# Problem details
Retype each line exactly. Skip images.

** start Recorded information **

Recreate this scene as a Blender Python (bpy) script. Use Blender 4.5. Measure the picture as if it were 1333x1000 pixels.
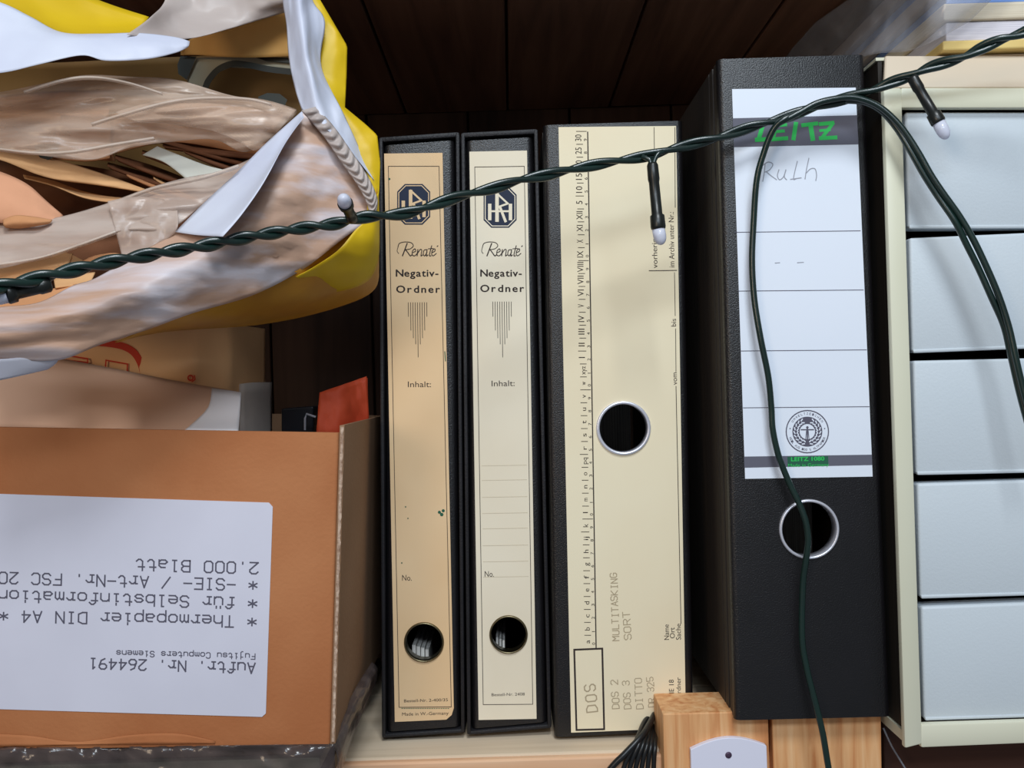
import bpy, bmesh, math, random
from mathutils import Vector, Matrix, noise
random.seed(7)
for o in list(bpy.data.objects): bpy.data.objects.remove(o, do_unlink=True)
S = bpy.context.scene
C = S.collection

# ------------------------------------------------------------------ camera
F = 1200.0                       # focal length in pixels of a 1333 px wide frame
TH = 0.030                       # the camera was held with a slight roll
CAM = Vector((0, 0, 0.1865))
cd = bpy.data.cameras.new('camera'); cam = bpy.data.objects.new('camera', cd); C.objects.link(cam)
cd.sensor_width = 36; cd.lens = F*36/1333; cd.clip_start = 0.01; cd.clip_end = 20
cam.location = CAM; cam.rotation_euler = (math.pi/2, TH, 0)
S.camera = cam
# ------------------------------------------------------------------ world, lights, exposure
w = bpy.data.worlds.new('world'); S.world = w; w.use_nodes = True
w.node_tree.nodes['Background'].inputs[0].default_value = (0.80, 0.88, 1.0, 1)
w.node_tree.nodes['Background'].inputs[1].default_value = 0.19
def area(name, loc, aim, sx, sy, power, color):
    l = bpy.data.lights.new(name, 'AREA'); l.shape = 'RECTANGLE'; l.size = sx; l.size_y = sy
    l.energy = power; l.color = color
    o = bpy.data.objects.new(name, l); C.objects.link(o); o.location = loc
    o.rotation_euler = (Vector(aim)-Vector(loc)).to_track_quat('-Z', 'Y').to_euler()
    return o
area('window_light', (0.12, -0.32, 1.15), (0.04, 0.45, 0.24), 0.30, 0.24, 8.2, (0.90, 0.96, 1.0))
area('sheen_fill_light', (0.02, -0.62, 0.74), (0.0, 0.45, 0.26), 0.80, 0.16, 6.4, (0.76, 0.88, 1.0))  # added light for the sheen on the spine tops, not a real window
area('warm_fill_light', (-0.60, -0.70, 0.40), (0.0, 0.45, 0.12), 0.30, 0.30, 2.5, (1.0, 0.78, 0.56))  # added warm fill from the left, not a real lamp
S.view_settings.view_transform = 'Standard'; S.view_settings.look = 'None'
S.view_settings.exposure = 0.0; S.view_settings.gamma = 1.0
S.view_settings.use_curve_mapping = False

# ------------------------------------------------------------------ helpers
ct, st = math.cos(TH), math.sin(TH)
def P(px, py, D):
    u = (px-666.5)*D/F; v = (500-py)*D/F
    return CAM + Vector((u*ct+v*st, D, -u*st+v*ct))
def lin(c):
    return tuple(((x/255)/12.92 if x/255 <= .04045 else ((x/255+.055)/1.055)**2.4) for x in c)+(1,)
MATS = {}
def mat(name, col, rough=.6, col2=None, nscale=8, bump=0., bscale=200, metal=0., spec=.5, stretch=(1,1,1), alpha=1., trans=0., mix=(.35,.65), coat=0., detail=6):
    m = bpy.data.materials.new(name); m.use_nodes = True
    nt = m.node_tree; b = nt.nodes['Principled BSDF']
    b.inputs['Roughness'].default_value = rough; b.inputs['Metallic'].default_value = metal
    b.inputs['Specular IOR Level'].default_value = spec
    b.inputs['Coat Weight'].default_value = coat
    b.inputs['Coat Roughness'].default_value = .15
    b.inputs['Base Color'].default_value = lin(col)
    tc = nt.nodes.new('ShaderNodeTexCoord'); mp = nt.nodes.new('ShaderNodeMapping')
    mp.inputs['Scale'].default_value = stretch
    nt.links.new(tc.outputs['Object'], mp.inputs['Vector'])
    if col2:
        n = nt.nodes.new('ShaderNodeTexNoise'); n.inputs['Scale'].default_value = nscale; n.inputs['Detail'].default_value = detail
        r = nt.nodes.new('ShaderNodeValToRGB')
        r.color_ramp.elements[0].position = mix[0]; r.color_ramp.elements[1].position = mix[1]
        r.color_ramp.elements[0].color = lin(col); r.color_ramp.elements[1].color = lin(col2)
        nt.links.new(mp.outputs[0], n.inputs['Vector']); nt.links.new(n.outputs['Fac'], r.inputs[0])
        nt.links.new(r.outputs[0], b.inputs['Base Color'])
    if bump:
        n2 = nt.nodes.new('ShaderNodeTexNoise'); n2.inputs['Scale'].default_value = bscale; n2.inputs['Detail'].default_value = 3
        bp = nt.nodes.new('ShaderNodeBump'); bp.inputs['Strength'].default_value = bump; bp.inputs['Distance'].default_value = .0006
        nt.links.new(mp.outputs[0], n2.inputs['Vector']); nt.links.new(n2.outputs['Fac'], bp.inputs['Height'])
        nt.links.new(bp.outputs[0], b.inputs['Normal'])
    if trans:
        out = [n for n in nt.nodes if n.type == 'OUTPUT_MATERIAL'][0]
        tl = nt.nodes.new('ShaderNodeBsdfTranslucent')
        src = b.inputs['Base Color'].links
        if src: nt.links.new(src[0].from_socket, tl.inputs[0])
        else: tl.inputs[0].default_value = lin(col)
        mx = nt.nodes.new('ShaderNodeMixShader'); mx.inputs[0].default_value = trans
        nt.links.new(b.outputs[0], mx.inputs[1]); nt.links.new(tl.outputs[0], mx.inputs[2])
        nt.links.new(mx.outputs[0], out.inputs[0])
    if alpha < 1: b.inputs['Alpha'].default_value = alpha
    MATS[name] = m
    return m
def wood(name, c1, c2, c3, axis, scale=6, rough=.6, ring=18, spec=.3):
    """long grain along the given axis"""
    m = bpy.data.materials.new(name); m.use_nodes = True
    nt = m.node_tree; b = nt.nodes['Principled BSDF']; b.inputs['Roughness'].default_value = rough
    b.inputs['Specular IOR Level'].default_value = spec
    tc = nt.nodes.new('ShaderNodeTexCoord'); mp = nt.nodes.new('ShaderNodeMapping')
    sc = [ring]*3; sc[axis] = ring*.06; mp.inputs['Scale'].default_value = sc
    nt.links.new(tc.outputs['Object'], mp.inputs['Vector'])
    n = nt.nodes.new('ShaderNodeTexNoise'); n.inputs['Scale'].default_value = scale; n.inputs['Detail'].default_value = 5; n.inputs['Distortion'].default_value = .6
    r = nt.nodes.new('ShaderNodeValToRGB')
    e = r.color_ramp.elements; e[0].position = .3; e[1].position = .72; e[0].color = lin(c1); e[1].color = lin(c3)
    k = e.new(.5); k.color = lin(c2)
    nt.links.new(mp.outputs[0], n.inputs['Vector']); nt.links.new(n.outputs['Fac'], r.inputs[0]); nt.links.new(r.outputs[0], b.inputs['Base Color'])
    bp = nt.nodes.new('ShaderNodeBump'); bp.inputs['Strength'].default_value = .25; bp.inputs['Distance'].default_value = .0005
    nt.links.new(n.outputs['Fac'], bp.inputs['Height']); nt.links.new(bp.outputs[0], b.inputs['Normal'])
    return m

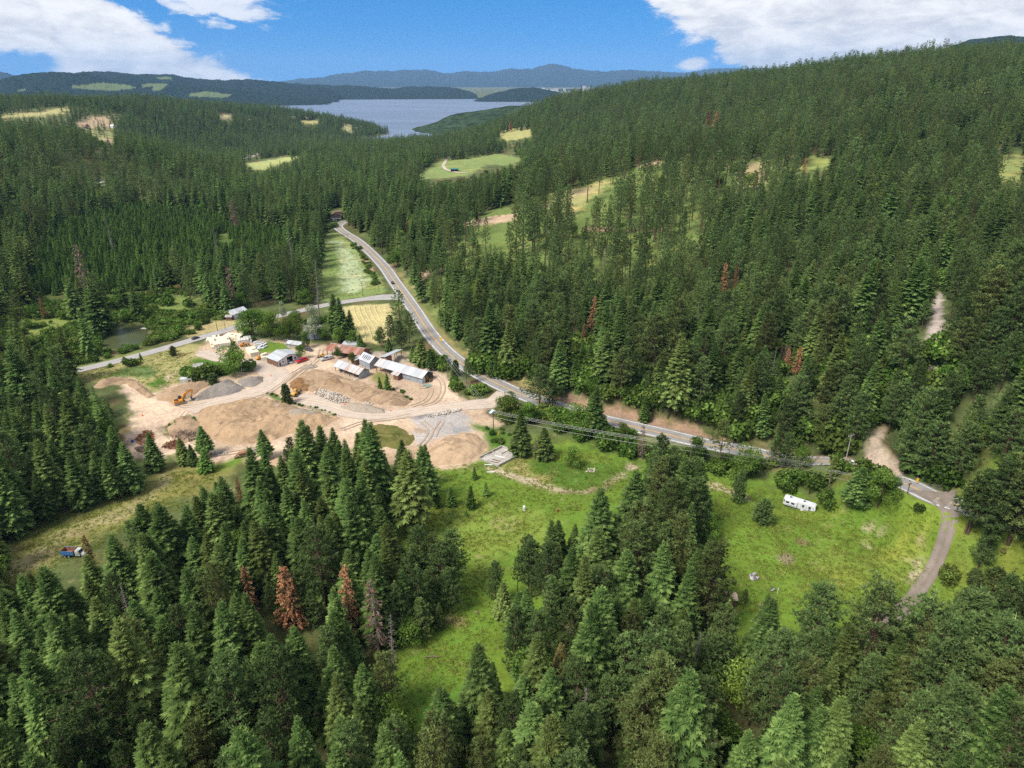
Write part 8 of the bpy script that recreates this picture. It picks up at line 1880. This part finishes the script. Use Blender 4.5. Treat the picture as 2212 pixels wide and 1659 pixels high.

** end Recorded information **

# In response
Recreate this scene as a Blender Python (bpy) script. Use Blender 4.5. Measure the picture as if it were 1333x1000 pixels.
import bpy, bmesh, math, random
from mathutils import Vector, Matrix, noise
random.seed(7)
for o in list(bpy.data.objects): bpy.data.objects.remove(o, do_unlink=True)
S = bpy.context.scene
C = S.collection

# ------------------------------------------------------------------ camera
F = 1200.0                       # focal length in pixels of a 1333 px wide frame
TH = 0.030                       # the camera was held with a slight roll
CAM = Vector((0, 0, 0.1865))
cd = bpy.data.cameras.new('camera'); cam = bpy.data.objects.new('camera', cd); C.objects.link(cam)
cd.sensor_width = 36; cd.lens = F*36/1333; cd.clip_start = 0.01; cd.clip_end = 20
cam.location = CAM; cam.rotation_euler = (math.pi/2, TH, 0)
S.camera = cam
# ------------------------------------------------------------------ world, lights, exposure
w = bpy.data.worlds.new('world'); S.world = w; w.use_nodes = True
w.node_tree.nodes['Background'].inputs[0].default_value = (0.80, 0.88, 1.0, 1)
w.node_tree.nodes['Background'].inputs[1].default_value = 0.19
def area(name, loc, aim, sx, sy, power, color):
    l = bpy.data.lights.new(name, 'AREA'); l.shape = 'RECTANGLE'; l.size = sx; l.size_y = sy
    l.energy = power; l.color = color
    o = bpy.data.objects.new(name, l); C.objects.link(o); o.location = loc
    o.rotation_euler = (Vector(aim)-Vector(loc)).to_track_quat('-Z', 'Y').to_euler()
    return o
area('window_light', (0.12, -0.32, 1.15), (0.04, 0.45, 0.24), 0.30, 0.24, 8.2, (0.90, 0.96, 1.0))
area('sheen_fill_light', (0.02, -0.62, 0.74), (0.0, 0.45, 0.26), 0.80, 0.16, 6.4, (0.76, 0.88, 1.0))  # added light for the sheen on the spine tops, not a real window
area('warm_fill_light', (-0.60, -0.70, 0.40), (0.0, 0.45, 0.12), 0.30, 0.30, 2.5, (1.0, 0.78, 0.56))  # added warm fill from the left, not a real lamp
S.view_settings.view_transform = 'Standard'; S.view_settings.look = 'None'
S.view_settings.exposure = 0.0; S.view_settings.gamma = 1.0
S.view_settings.use_curve_mapping = False

# ------------------------------------------------------------------ helpers
ct, st = math.cos(TH), math.sin(TH)
def P(px, py, D):
    u = (px-666.5)*D/F; v = (500-py)*D/F
    return CAM + Vector((u*ct+v*st, D, -u*st+v*ct))
def lin(c):
    return tuple(((x/255)/12.92 if x/255 <= .04045 else ((x/255+.055)/1.055)**2.4) for x in c)+(1,)
MATS = {}
def mat(name, col, rough=.6, col2=None, nscale=8, bump=0., bscale=200, metal=0., spec=.5, stretch=(1,1,1), alpha=1., trans=0., mix=(.35,.65), coat=0., detail=6):
    m = bpy.data.materials.new(name); m.use_nodes = True
    nt = m.node_tree; b = nt.nodes['Principled BSDF']
    b.inputs['Roughness'].default_value = rough; b.inputs['Metallic'].default_value = metal
    b.inputs['Specular IOR Level'].default_value = spec
    b.inputs['Coat Weight'].default_value = coat
    b.inputs['Coat Roughness'].default_value = .15
    b.inputs['Base Color'].default_value = lin(col)
    tc = nt.nodes.new('ShaderNodeTexCoord'); mp = nt.nodes.new('ShaderNodeMapping')
    mp.inputs['Scale'].default_value = stretch
    nt.links.new(tc.outputs['Object'], mp.inputs['Vector'])
    if col2:
        n = nt.nodes.new('ShaderNodeTexNoise'); n.inputs['Scale'].default_value = nscale; n.inputs['Detail'].default_value = detail
        r = nt.nodes.new('ShaderNodeValToRGB')
        r.color_ramp.elements[0].position = mix[0]; r.color_ramp.elements[1].position = mix[1]
        r.color_ramp.elements[0].color = lin(col); r.color_ramp.elements[1].color = lin(col2)
        nt.links.new(mp.outputs[0], n.inputs['Vector']); nt.links.new(n.outputs['Fac'], r.inputs[0])
        nt.links.new(r.outputs[0], b.inputs['Base Color'])
    if bump:
        n2 = nt.nodes.new('ShaderNodeTexNoise'); n2.inputs['Scale'].default_value = bscale; n2.inputs['Detail'].default_value = 3
        bp = nt.nodes.new('ShaderNodeBump'); bp.inputs['Strength'].default_value = bump; bp.inputs['Distance'].default_value = .0006
        nt.links.new(mp.outputs[0], n2.inputs['Vector']); nt.links.new(n2.outputs['Fac'], bp.inputs['Height'])
        nt.links.new(bp.outputs[0], b.inputs['Normal'])
    if trans:
        out = [n for n in nt.nodes if n.type == 'OUTPUT_MATERIAL'][0]
        tl = nt.nodes.new('ShaderNodeBsdfTranslucent')
        src = b.inputs['Base Color'].links
        if src: nt.links.new(src[0].from_socket, tl.inputs[0])
        else: tl.inputs[0].default_value = lin(col)
        mx = nt.nodes.new('ShaderNodeMixShader'); mx.inputs[0].default_value = trans
        nt.links.new(b.outputs[0], mx.inputs[1]); nt.links.new(tl.outputs[0], mx.inputs[2])
        nt.links.new(mx.outputs[0], out.inputs[0])
    if alpha < 1: b.inputs['Alpha'].default_value = alpha
    MATS[name] = m
    return m
def wood(name, c1, c2, c3, axis, scale=6, rough=.6, ring=18, spec=.3):
    """long grain along the given axis"""
    m = bpy.data.materials.new(name); m.use_nodes = True
    nt = m.node_tree; b = nt.nodes['Principled BSDF']; b.inputs['Roughness'].default_value = rough
    b.inputs['Specular IOR Level'].default_value = spec
    tc = nt.nodes.new('ShaderNodeTexCoord'); mp = nt.nodes.new('ShaderNodeMapping')
    sc = [ring]*3; sc[axis] = ring*.06; mp.inputs['Scale'].default_value = sc
    nt.links.new(tc.outputs['Object'], mp.inputs['Vector'])
    n = nt.nodes.new('ShaderNodeTexNoise'); n.inputs['Scale'].default_value = scale; n.inputs['Detail'].default_value = 5; n.inputs['Distortion'].default_value = .6
    r = nt.nodes.new('ShaderNodeValToRGB')
    e = r.color_ramp.elements; e[0].position = .3; e[1].position = .72; e[0].color = lin(c1); e[1].color = lin(c3)
    k = e.new(.5); k.color = lin(c2)
    nt.links.new(mp.outputs[0], n.inputs['Vector']); nt.links.new(n.outputs['Fac'], r.inputs[0]); nt.links.new(r.outputs[0], b.inputs['Base Color'])
    bp = nt.nodes.new('ShaderNodeBump'); bp.inputs['Strength'].default_value = .25; bp.inputs['Distance'].default_value = .0005
    nt.links.new(n.outputs['Fac'], bp.inputs['Height']); nt.links.new(bp.outputs[0], b.inputs['Normal'])
    return m

Write part 8 of the bpy script that recreates this picture. It picks up at line 1880. This part finishes the script. Use Blender 4.5. Treat the picture as 2212 pixels wide and 1659 pixels high.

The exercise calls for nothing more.